Written problem → Write out, word for word, only the data from its first line to the line containing "link('bulb', b, M['plastic'], lamp, True)".

Source data →
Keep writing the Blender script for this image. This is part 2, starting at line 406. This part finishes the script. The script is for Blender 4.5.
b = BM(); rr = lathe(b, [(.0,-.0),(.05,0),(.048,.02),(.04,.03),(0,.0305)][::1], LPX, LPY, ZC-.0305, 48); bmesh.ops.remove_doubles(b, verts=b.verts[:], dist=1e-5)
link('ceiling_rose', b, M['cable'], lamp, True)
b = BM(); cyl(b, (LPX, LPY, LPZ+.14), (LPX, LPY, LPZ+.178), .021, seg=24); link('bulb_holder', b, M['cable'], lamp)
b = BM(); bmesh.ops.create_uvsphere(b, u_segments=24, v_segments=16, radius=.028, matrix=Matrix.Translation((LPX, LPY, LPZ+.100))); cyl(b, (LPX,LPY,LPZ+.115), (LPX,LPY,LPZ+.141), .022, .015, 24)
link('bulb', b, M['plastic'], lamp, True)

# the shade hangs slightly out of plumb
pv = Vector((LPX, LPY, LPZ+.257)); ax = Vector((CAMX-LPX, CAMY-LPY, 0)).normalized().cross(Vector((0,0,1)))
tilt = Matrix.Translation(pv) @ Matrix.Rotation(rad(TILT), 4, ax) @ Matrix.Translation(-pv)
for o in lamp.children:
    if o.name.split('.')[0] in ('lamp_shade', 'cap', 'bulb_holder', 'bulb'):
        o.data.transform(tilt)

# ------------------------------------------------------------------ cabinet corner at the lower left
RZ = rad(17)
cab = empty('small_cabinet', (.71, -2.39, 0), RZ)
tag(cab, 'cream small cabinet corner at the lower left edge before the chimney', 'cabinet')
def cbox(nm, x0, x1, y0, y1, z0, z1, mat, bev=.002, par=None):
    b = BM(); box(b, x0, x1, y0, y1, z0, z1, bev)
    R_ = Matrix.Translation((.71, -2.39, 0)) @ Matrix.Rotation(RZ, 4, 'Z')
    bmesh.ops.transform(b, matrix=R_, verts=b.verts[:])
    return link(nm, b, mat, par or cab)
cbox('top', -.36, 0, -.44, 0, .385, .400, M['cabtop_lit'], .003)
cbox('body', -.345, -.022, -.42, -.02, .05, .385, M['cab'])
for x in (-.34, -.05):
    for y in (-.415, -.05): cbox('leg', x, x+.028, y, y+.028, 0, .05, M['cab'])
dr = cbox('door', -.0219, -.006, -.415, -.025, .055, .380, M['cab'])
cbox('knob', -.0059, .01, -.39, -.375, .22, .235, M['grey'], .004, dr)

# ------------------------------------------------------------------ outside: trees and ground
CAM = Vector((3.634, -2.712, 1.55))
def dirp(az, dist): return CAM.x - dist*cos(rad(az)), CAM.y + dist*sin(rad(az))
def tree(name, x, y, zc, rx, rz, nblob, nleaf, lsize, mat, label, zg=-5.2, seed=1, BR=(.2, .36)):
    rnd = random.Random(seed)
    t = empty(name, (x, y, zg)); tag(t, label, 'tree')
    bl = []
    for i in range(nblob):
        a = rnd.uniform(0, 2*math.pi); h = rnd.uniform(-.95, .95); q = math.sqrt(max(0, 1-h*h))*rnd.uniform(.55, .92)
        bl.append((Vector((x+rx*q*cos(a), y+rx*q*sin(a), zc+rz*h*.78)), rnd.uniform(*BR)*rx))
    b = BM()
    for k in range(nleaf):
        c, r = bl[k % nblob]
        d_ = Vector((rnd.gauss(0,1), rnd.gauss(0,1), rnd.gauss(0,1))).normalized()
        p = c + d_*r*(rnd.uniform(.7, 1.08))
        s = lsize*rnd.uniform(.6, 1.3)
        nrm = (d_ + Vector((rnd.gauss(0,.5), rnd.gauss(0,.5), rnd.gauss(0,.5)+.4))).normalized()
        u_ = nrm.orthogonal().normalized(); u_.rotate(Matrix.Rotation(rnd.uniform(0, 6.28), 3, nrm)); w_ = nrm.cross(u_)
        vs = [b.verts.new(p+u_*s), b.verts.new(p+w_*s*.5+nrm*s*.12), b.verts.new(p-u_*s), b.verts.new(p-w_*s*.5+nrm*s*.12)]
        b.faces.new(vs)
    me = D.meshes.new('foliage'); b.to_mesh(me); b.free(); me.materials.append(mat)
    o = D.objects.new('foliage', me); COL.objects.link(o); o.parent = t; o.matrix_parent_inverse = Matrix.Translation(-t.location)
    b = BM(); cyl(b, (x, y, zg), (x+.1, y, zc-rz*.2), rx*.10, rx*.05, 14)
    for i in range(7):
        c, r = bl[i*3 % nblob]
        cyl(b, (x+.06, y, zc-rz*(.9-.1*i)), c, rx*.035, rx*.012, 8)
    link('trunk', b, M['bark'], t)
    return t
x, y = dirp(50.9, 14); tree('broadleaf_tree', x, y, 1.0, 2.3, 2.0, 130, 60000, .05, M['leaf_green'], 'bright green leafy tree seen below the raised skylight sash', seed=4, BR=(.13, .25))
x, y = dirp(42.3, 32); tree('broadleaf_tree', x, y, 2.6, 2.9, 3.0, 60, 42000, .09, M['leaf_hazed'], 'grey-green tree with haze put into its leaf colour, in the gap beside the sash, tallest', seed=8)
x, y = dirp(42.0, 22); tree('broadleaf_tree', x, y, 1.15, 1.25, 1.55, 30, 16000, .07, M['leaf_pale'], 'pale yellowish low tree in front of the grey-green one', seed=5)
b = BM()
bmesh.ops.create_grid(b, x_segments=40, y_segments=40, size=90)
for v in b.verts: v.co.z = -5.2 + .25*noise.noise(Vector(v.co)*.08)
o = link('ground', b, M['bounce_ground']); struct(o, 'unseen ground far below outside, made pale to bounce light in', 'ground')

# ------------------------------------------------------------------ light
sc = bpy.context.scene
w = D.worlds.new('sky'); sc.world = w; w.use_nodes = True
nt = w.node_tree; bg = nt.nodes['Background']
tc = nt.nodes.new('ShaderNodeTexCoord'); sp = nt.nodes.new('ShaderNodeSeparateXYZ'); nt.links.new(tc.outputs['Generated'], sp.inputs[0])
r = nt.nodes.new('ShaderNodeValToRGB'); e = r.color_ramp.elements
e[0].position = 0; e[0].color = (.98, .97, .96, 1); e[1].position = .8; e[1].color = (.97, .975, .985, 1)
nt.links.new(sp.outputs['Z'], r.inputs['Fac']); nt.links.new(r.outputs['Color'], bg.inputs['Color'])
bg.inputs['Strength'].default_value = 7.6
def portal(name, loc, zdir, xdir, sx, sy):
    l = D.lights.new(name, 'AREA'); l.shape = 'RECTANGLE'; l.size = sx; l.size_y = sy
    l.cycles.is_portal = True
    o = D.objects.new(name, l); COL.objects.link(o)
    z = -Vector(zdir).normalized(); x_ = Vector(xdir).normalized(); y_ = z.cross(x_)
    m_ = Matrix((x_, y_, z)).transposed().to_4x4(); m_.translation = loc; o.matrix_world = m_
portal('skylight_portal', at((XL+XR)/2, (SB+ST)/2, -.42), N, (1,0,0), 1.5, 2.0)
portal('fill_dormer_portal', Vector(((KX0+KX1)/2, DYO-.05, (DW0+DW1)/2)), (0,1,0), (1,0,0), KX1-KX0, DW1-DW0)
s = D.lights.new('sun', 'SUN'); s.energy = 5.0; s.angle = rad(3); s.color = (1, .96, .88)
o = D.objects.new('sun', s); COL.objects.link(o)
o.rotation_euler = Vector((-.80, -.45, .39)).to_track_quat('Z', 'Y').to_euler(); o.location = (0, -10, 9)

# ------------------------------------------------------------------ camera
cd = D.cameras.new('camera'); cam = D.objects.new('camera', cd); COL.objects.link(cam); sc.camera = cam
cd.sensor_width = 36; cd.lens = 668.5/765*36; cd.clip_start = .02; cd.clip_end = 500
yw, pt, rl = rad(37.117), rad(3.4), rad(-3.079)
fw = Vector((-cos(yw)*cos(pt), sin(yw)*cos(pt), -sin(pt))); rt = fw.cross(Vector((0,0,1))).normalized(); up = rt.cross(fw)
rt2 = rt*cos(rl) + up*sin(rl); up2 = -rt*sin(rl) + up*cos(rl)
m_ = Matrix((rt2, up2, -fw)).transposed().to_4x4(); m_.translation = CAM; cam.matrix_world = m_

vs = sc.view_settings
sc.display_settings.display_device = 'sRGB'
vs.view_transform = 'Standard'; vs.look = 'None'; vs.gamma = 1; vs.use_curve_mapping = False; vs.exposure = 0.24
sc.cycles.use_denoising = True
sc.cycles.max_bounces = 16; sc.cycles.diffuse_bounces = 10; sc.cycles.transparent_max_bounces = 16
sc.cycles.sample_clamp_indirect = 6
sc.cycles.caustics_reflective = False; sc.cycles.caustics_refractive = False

Exercise result →
Keep writing the Blender script for this image. This is part 2, starting at line 406. This part finishes the script. The script is for Blender 4.5.
b = BM(); rr = lathe(b, [(.0,-.0),(.05,0),(.048,.02),(.04,.03),(0,.0305)][::1], LPX, LPY, ZC-.0305, 48); bmesh.ops.remove_doubles(b, verts=b.verts[:], dist=1e-5)
link('ceiling_rose', b, M['cable'], lamp, True)
b = BM(); cyl(b, (LPX, LPY, LPZ+.14), (LPX, LPY, LPZ+.178), .021, seg=24); link('bulb_holder', b, M['cable'], lamp)
b = BM(); bmesh.ops.create_uvsphere(b, u_segments=24, v_segments=16, radius=.028, matrix=Matrix.Translation((LPX, LPY, LPZ+.100))); cyl(b, (LPX,LPY,LPZ+.115), (LPX,LPY,LPZ+.141), .022, .015, 24)
link('bulb', b, M['plastic'], lamp, True)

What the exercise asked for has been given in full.